| talis_kimberley ( @ 2008-04-03 12:08:00 |
...for the next project, that is.
I am so far behind on recording my writing output that it's going to be a massive undertaking to make headway on it. However, these last few weeks (barring missing a couple for illness) we have at least been managing some scratch tracks and some long-promised things, to get us back into the swing of recording. My voice isn't exactly the same as it was a few years ago, and my creative urges are always shifting too.
So now I'm in an exciting place. I have a set of songs which to me constitute an album, and which were in the main written within a certain timeframe. Some themes recur in certain songs.

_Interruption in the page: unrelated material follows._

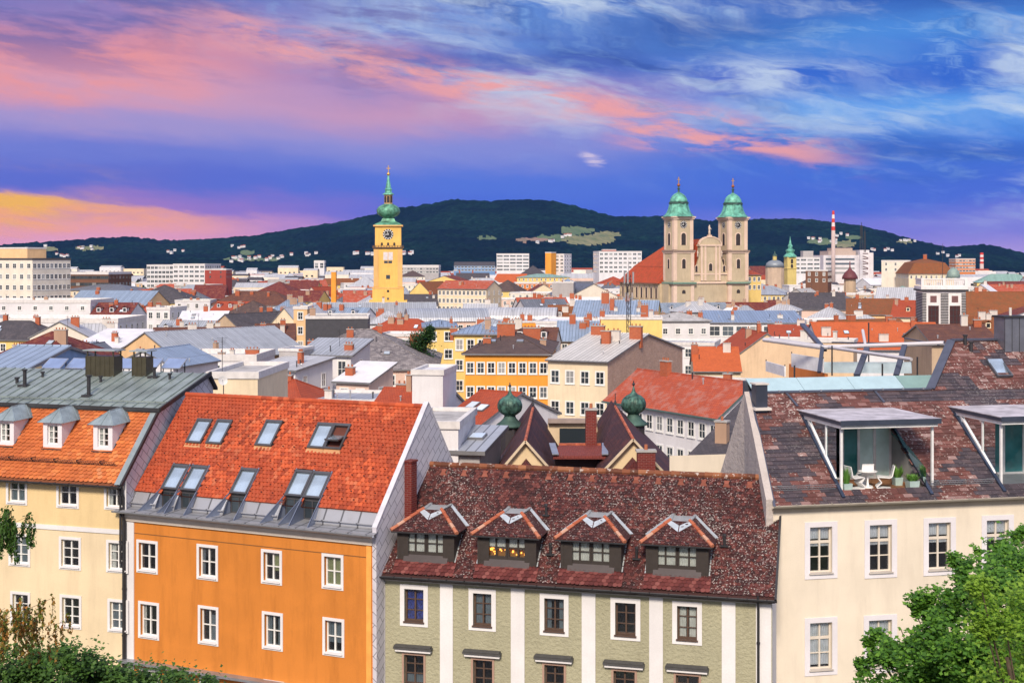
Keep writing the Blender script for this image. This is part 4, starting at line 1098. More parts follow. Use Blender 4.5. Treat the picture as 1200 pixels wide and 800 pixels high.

Some of them I think are real gems - or will be, when I've done more work on the arrangement of them.
Ah, arrangement! What a stumbling block! It's one thing to write the lyric and the sung melody, and call that the song - so it is, so it is. To perform it will usually require accompaniment. I could strum some chords, but that's not an arrangement. That requires licks and twiddles and interesting chords, a hint of a harmony and a rhythmic surprise or two, and those things don't always come when I call.
I spent several days trying very hard to think of tunes to employ as the secondary melodies on this project - instrumental intros and so on - and for a while, every single tune I came up with was as pedestrian as Tufty the squirrel.
(For those of you reading that and thinking What?, replace Tufty with the Green Cross Man.)
A few days later I started getting ambushed by little bits of tune, and at last they were lively and interesting little bits of tune. I've a note of them as they emerge. A new guitar twiddle jumped out as well, and was promptly collared by one especially greedy song which already had a perfectly good accompaniment - now it has a further embellishment. Ah well.
I've been telling myself they'd come when I needed them and not before. Now comes all the cut-and-paste of what goes where, and how to turn a set of lyric-and-melody songs into a musical landscape.